水素エネルギーは大きな成長テーマだが、今は利益が出ない

 2021年は、水素エネルギーが、第四次産業革命(ITによる技術革新)とともに、株式市場で注目される重要テーマになると思います。そのテーマに乗る株を買ったらもうかりそうに思うかもしれませんが、それがそう簡単ではありません。

「水素エネルギー」は、つき合うのがとても難しいテーマです。なぜならば、今はまだ先行投資期だからです。将来のために、たくさんの企業が赤字でも歯をくいしばって、水素事業に投資しているところなのです。利益を稼ぐビジネスになるのに、まだ5年、10年とかかるかもしれません。あるいはもっと長くかかるかもしれません。

 もし、水素事業しかやっていない上場企業があれば恐らく赤字です。人類にとって重要な成長テーマにかかわる企業だからといって、赤字企業に投資するのは、勇気がいります。

 以下、参考までに、私が作った成長企業の株価変動イメージ図をご覧ください。

小型成長企業の株価変動パターン(イメージ図)

出所:筆者作成

上のグラフでは、ベンチャー成長株の株価変動イメージを、3つの時期に分けて描きました。

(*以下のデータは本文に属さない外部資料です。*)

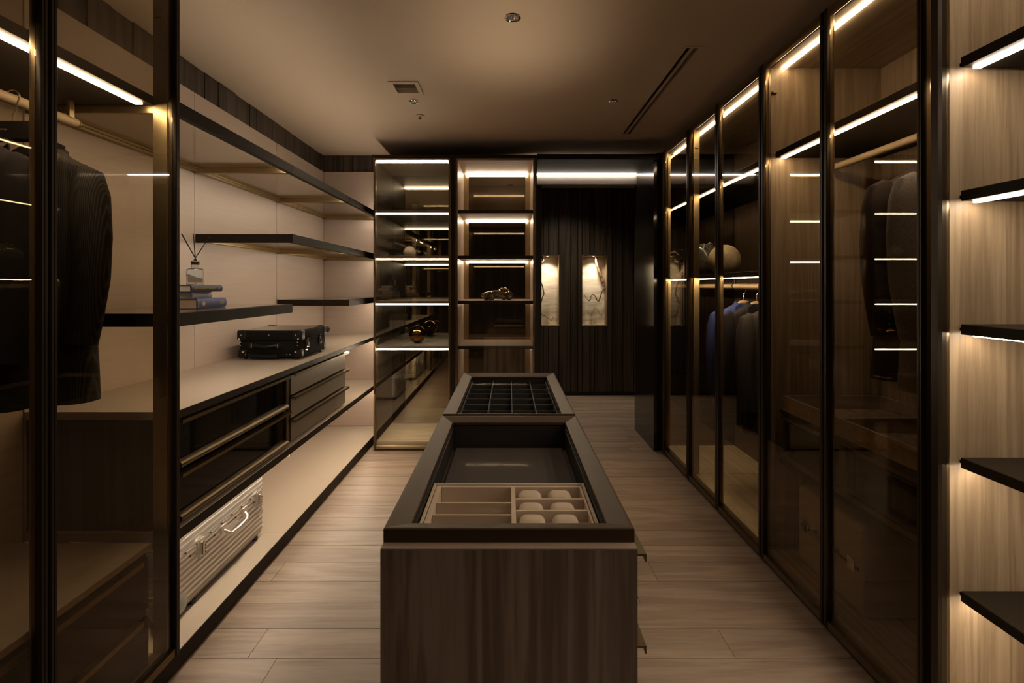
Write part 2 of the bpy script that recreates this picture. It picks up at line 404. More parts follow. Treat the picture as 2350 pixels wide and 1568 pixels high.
t = thing('sprinkler', 'small white fire sprinkler head on the ceiling behind the square vent', 'sprinkler', (-.675, 3.67, CZ))
obj('rosette', lathe(NB(), -.675, 3.67, [(.034, CZ-.0005), (.034, CZ-.004), (.012, CZ-.010), (0, CZ-.010)], 24, False), M_ceil, t, smooth=True)
obj('deflector', lathe(NB(), -.675, 3.67, [(.004, CZ-.0101), (.004, CZ-.022), (.013, CZ-.023), (.013, CZ-.025), (0, CZ-.025)], 16, False), M_edge, t)

# ================================================================ generic doors / posts
def stile_poly(xf, s, y0, y1):
    """outer reeded part of a door stile in (x,y). s=+1: inside is +x"""
    w_ = y1-y0
    return [(xf+s*.012, y0), (xf, y0), (xf-s*.004, y0+w_*.10), (xf-s*.004, y0+w_*.36), (xf+s*.003, y0+w_*.44), (xf+s*.003, y0+w_*.50), (xf-s*.002, y0+w_*.58), (xf-s*.002, y1-w_*.1), (xf, y1), (xf+s*.012, y1)]
def inner_poly(xf, s, y0, y1):
    ym = (y0+y1)/2; w_ = y1-y0
    return [(xf+s*.0122, y0), (xf+s*.0122, y1)] + [(xf+s*(.022+.014*math.cos(PI/2-PI*k/6)), ym+w_/2*math.sin(PI/2-PI*k/6)) for k in range(7)]
def door_y(parent, xf, s, y0, y1, z0, z1, pane, name='glass_door', sw=.024):
    bm = NB(); g = .0015
    prism(bm, stile_poly(xf, s, y0+g, y0+sw), 'z', z0, z1)
    prism(bm, stile_poly(xf, s, y1-sw, y1-g), 'z', z0, z1)
    d = obj(name, bm, M_outer, parent, smooth=True)
    for a, b in ((y0+g, y0+sw), (y1-sw, y1-g)):
        obj('inner_profile', prism(NB(), inner_poly(xf, s, a, b), 'z', z0, z1), M_bronze, d, smooth=True, label='rounded bronze inner profile')
    for a, b in ((z0, z0+.03), (z1-.03, z1)):
        bm = NB(); pts = [(xf, a+.001), (xf, b-.001)]
        zc = (a+b)/2
        for k in range(7):
            t_ = PI/2 - PI*k/6; pts.append((xf + s*(.020 + .014*math.cos(t_)), zc + .0145*math.sin(t_)))
        prism(bm, [(p[0], p[1]) for p in pts], 'y', y0+sw+.0005, y1-sw-.0005)
        obj('rail', bm, M_bronze, d, smooth=True)
    obj('glass_pane', box(NB(), xf+s*.010, xf+s*.015, y0+sw+.0006, y1-sw-.0006, z0+.031, z1-.031), pane, d)
    return d
def hinge(parent, x0, x1, y0, y1, z):
    return obj('hinge', box(NB(), x0, x1, y0, y1, z-.006, z+.006, .001), M_brass, parent)

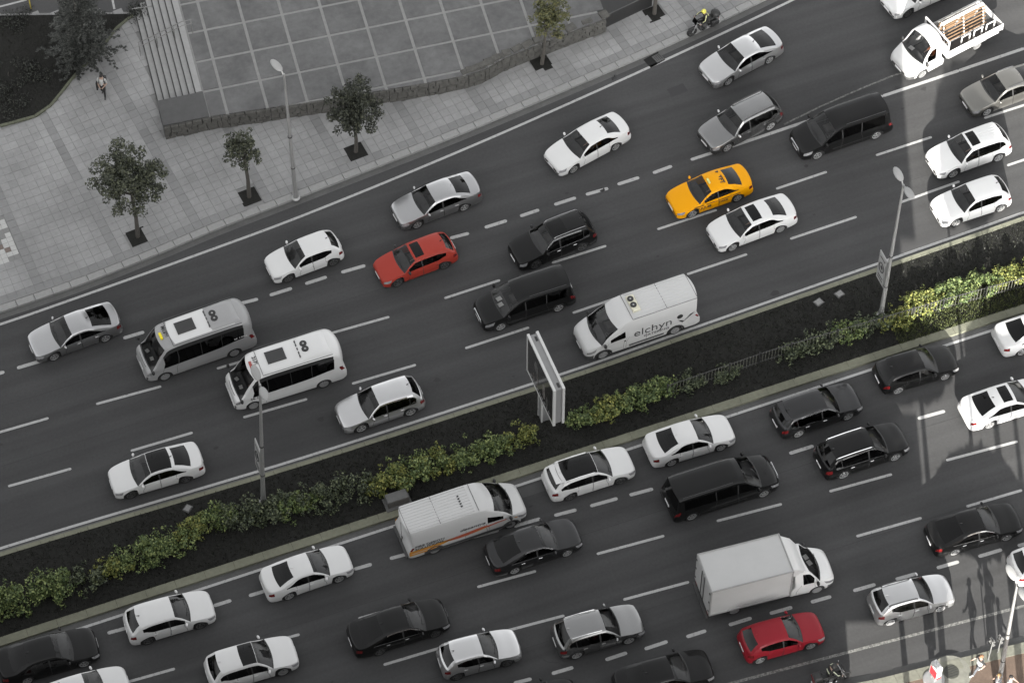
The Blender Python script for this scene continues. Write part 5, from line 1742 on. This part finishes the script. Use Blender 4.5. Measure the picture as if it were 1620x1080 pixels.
# ------------------------------------------------------------------ lamps
def lamp(label, pos, h, heads, banner=False, z0=.13, cat='street lamp', lean=0.0):
    t = thing('street_lamp', label, cat, (pos[0], pos[1], z0), 0, 'street lamps')
    t.rotation_euler = Matrix.Rotation(R(lean), 3, GF).to_euler()
    MB().tube([(0, 0, 0), (0, 0, h * .35), (0, 0, h)], [.13, .10, .055], 10).build('pole', M_METAL, t, smooth=40)
    MB().lathe([(.24, 0), (.24, .05), (.15, .12), (.14, .5), (.13, .52)], 12).build('base', M_METAL, t)
    for z in (2.6, 5.2):
        MB().lathe([(.125, z), (.125, z + .06)], 10).build('collar', M_DMETAL, t)
    for an in heads:
        v = Vector((math.cos(an), math.sin(an), 0))
        ar = MB().tube([(0, 0, h - .15), tuple(v * .18 + Vector((0, 0, h + .05)))], .04, 6).build('arm', M_METAL, t)
        hd = MB().ell((0, 0, 0), (.45, .21, .10), 14, 8).build('lamp_head', mat('lamp_head_grey', (0.27, 0.27, 0.265), 0.5, var=0.08), t, smooth=60)
        hd.location = v * .62 + Vector((0, 0, h + .10))
        hd.rotation_euler = (0, R(-6), an)
        gl = MB().ell((0, 0, -.06), (.34, .15, .075), 12, 6).build('lens', M_LAMP, hd, smooth=60)
    if banner:
        fr = MB().box((-.02, .58, 3.35), (.05, .86, 2.25)).build('banner_frame', M_METAL, t)
        MB().box((-.055, .58, 3.35), (.03, .74, 2.10)).build('banner', mat('banner_print', (0.30, 0.30, 0.295), 0.6, var=0.1), fr)
        pts = [(-.075, .58 + .24 * math.cos(2 * PI * k / 20), 3.5 + .34 * math.sin(2 * PI * k / 20)) for k in range(21)]
        MB().tube(pts, .03, 5, cap=False).build('emblem', M_INK, fr)
        MB().ell((-.075, .58, 3.5), (.012, .11, .16), 10, 6).build('emblem', M_INK, fr)
        for z in (2.55, 2.75, 4.2):
            MB().box((-.075, .58, z), (.012, .52, .07)).build('print_line', M_INK, fr)
        for z in (2.25, 4.42):
            MB().tube([(0, 0, z), (-.02, .95, z)], .025, 5).build('bracket', M_METAL, t)
    return t
lamp('single-headed street lamp on the plaza pavement', (-7.45, 12.67), 10.3, [PI * .60], z0=.15)
lamp('double-headed median lamp with banner in front of the white minibus', (-15.04, -4.72), 10.6, [PI * .5, -PI * .5], True, lean=3.0)
lamp('double-headed median lamp with banner at the right, by the railing', (18.38, -5.40), 11.1, [PI * .5, -PI * .5], True)
lamp('double-headed lamp at the bottom right corner among pedestrians', (14.47, -27.07), 9.8, [PI * .5, -PI * .5], lean=-2.5)

# ------------------------------------------------------------------ billboard
bp = (-0.20, -5.17)
bb = thing('billboard', 'two-sided advertising billboard on a central leg in the median', 'billboard', (bp[0], bp[1], .13))
GREYP = mat('billboard_grey', (0.22, 0.22, 0.22), 0.5, var=0.06)
WHP = mat('billboard_frame', (0.52, 0.52, 0.51), 0.4, var=0.05)
MB().box((0, .15, 1.2), (.42, .42, 2.5)).build('leg', GREYP, bb)
for y in (-.07, .37):
    MB().box((-.2, y, 1.2), (.08, .07, 2.4)).build('leg_trim', WHP, bb)
MB().box((0, 0, 3.75), (.36, 3.5, 2.95)).build('housing', GREYP, bb)
for x in (-.24, .24):
    fr = MB()
    for y in (-1.76, 1.76):
        fr.box((x, y, 3.75), (.13, .12, 3.12))
    for z in (2.25, 5.25):
        fr.box((x, 0, z), (.13, 3.4, .12))
    f_ = fr.build('frame', WHP, bb)
    sx_ = 1 if x > 0 else -1
    pn = MB().box((x + sx_ * .035, 0, 3.75), (.03, 3.38, 2.88)).build('poster', mat('poster_dark', (0.035, 0.034, 0.033), 0.12, var=0.4, scale=1.6), bb)
    rd = random.Random(3)
    for k, (y, z, w_, h_) in enumerate(((.55, 4.1, .45, .9), (.35, 3.3, .3, 1.1), (-.5, 3.4, .35, 1.3), (-.9, 3.0, .3, .9), (.9, 2.9, .4, .5))):
        MB().ell((x + sx_ * .052, y, z), (.01, w_ * .5, h_ * .5), 12, 8).build('poster_figure', mat('poster_grey%d' % (k % 3), ((.12, .12, .115), (.08, .072, .066), (.16, .15, .145))[k % 3], 0.15, var=0.4, scale=3), pn)
    for k in range(9):
        MB().box((x + sx_ * .052, -1.2 + .3 * k, 2.55), (.008, .18, .12)).build('poster_letter', mat('poster_letter_grey', (0.2, 0.2, 0.2), 0.3), pn)
for y in (-1.5, 1.45):
    MB().box((.06, y, 5.235), (.12, .28, .02)).build('top_hatch', M_PLAST, bb)

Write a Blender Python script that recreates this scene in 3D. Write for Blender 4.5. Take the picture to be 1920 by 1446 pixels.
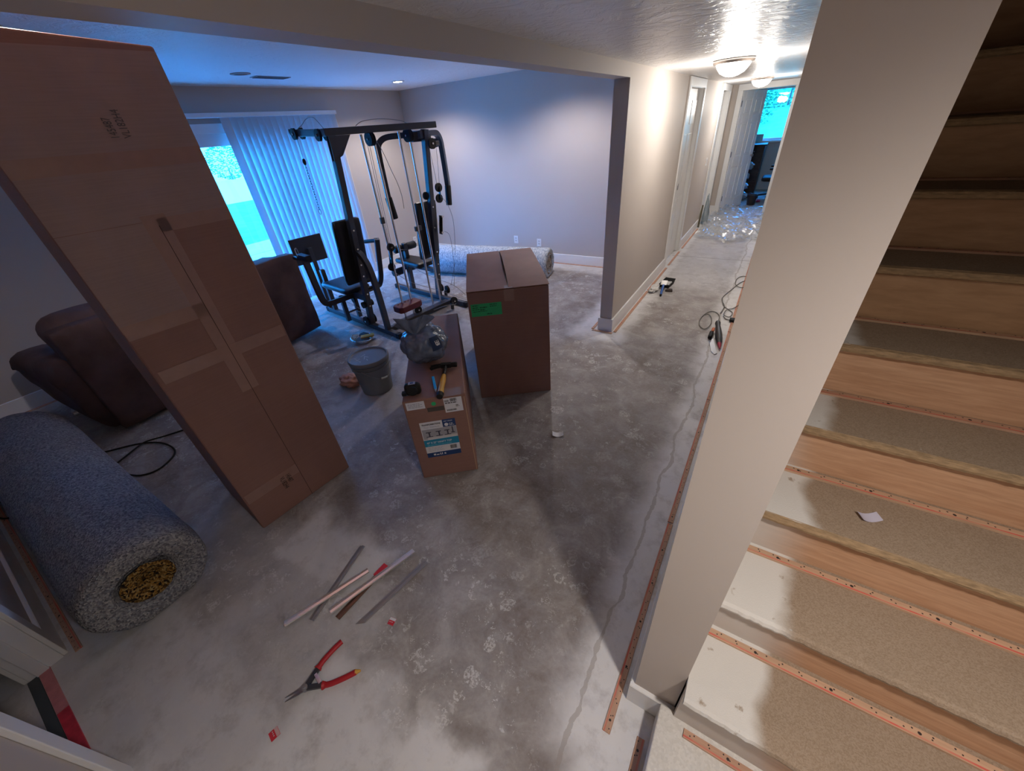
import bpy, bmesh, math, random
from mathutils import Vector, Matrix, noise

random.seed(7)
for o in list(bpy.data.objects): bpy.data.objects.remove(o)
S = bpy.context.scene
C = S.collection
PI = math.pi

# ------------------------------------------------------------------ camera
cam = bpy.data.cameras.new('camera'); cam_o = bpy.data.objects.new('camera', cam); C.objects.link(cam_o)
R = ((0.8517, 0.2398, -0.4659), (0.5187, -0.5121, 0.6846), (-0.0744, -0.8248, -0.5605))
rx = Vector([r[0] for r in R]).normalized(); fz = Vector([r[2] for r in R]).normalized()
dn = fz.cross(rx).normalized(); rx = dn.cross(fz).normalized()
m = Matrix((( rx.x, -dn.x, -fz.x, 0.0), (rx.y, -dn.y, -fz.y, 0.0), (rx.z, -dn.z, -fz.z, 1.8), (0, 0, 0, 1)))
cam_o.matrix_world = m
cam.sensor_width = 36.0; cam.lens = 715.68 / 1920 * 36.0; cam.clip_start = 0.02; cam.clip_end = 300
S.camera = cam_o

# ------------------------------------------------------------------ world, exposure
w = bpy.data.worlds.new('world'); S.world = w; w.use_nodes = True
wn = w.node_tree; bg = wn.nodes['Background']
SKY = (0.022, 0.30, 1.0); SKY_K = 19.0
bg.inputs[0].default_value = (*SKY, 1); bg.inputs[1].default_value = SKY_K
vs = S.view_settings
vs.view_transform = 'Standard'; vs.look = 'None'; vs.gamma = 1.0; vs.use_curve_mapping = False
vs.exposure = 0.48
S.cycles.use_denoising = True
S.cycles.max_bounces = 10; S.cycles.diffuse_bounces = 5; S.cycles.transparent_max_bounces = 12
S.cycles.caustics_reflective = False; S.cycles.caustics_refractive = False
S.cycles.sample_clamp_indirect = 6.0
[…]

  1. 黎明期:成長期待があるが、利益が出ない(赤字)時期
  2. 急成長期:利益が大きく成長する時期
  3. 成熟期:最高益更新が続くものの、増益率が大幅に鈍化する時期

 このグラフは、成長株の成功事例をイメージして描きました。黎明期から成熟期まで長く持っていれば、高いリターンが得られます。ただし、それでも、投資タイミングが悪いと、短期的に大きな損失をこうむることがあります。それが、グラフで赤い矢印をつけたところです。短期的に株が急騰した直後に買って運が悪いと、黎明期の赤印をつけたところで買ってすぐに急落の憂き目にあいます。

 水素事業は今、黎明期です。たびたび株価が熱狂的に買い上げられますが、熱気が冷めると、赤字事業なので株価は暴落します。それを何回も繰り返します。

 このパターンは、バイオやIT関連株でもよく見られます。赤字のまま上場している東証マザーズの成長株によく見られるパターンです。「大きな夢があって熱狂的に買われる、熱気が冷めて暴落する」を繰り返す可能性があります。

 ここでは、黎明期(赤字)を5年としていますが、水素ビジネスはもっと長いかもしれません。たとえば、トヨタ自動車(7203)が開発した、水素エネルギーで走る燃料電池車「MIRAI」。EV(電気自動車)とともに、将来、世界中のガソリン車を代替するかもしれない、重要な戦略車です。それでも、トヨタ自動車にとってMIRAIが黒字化するのには、まだ10年以上かかるかもしれません。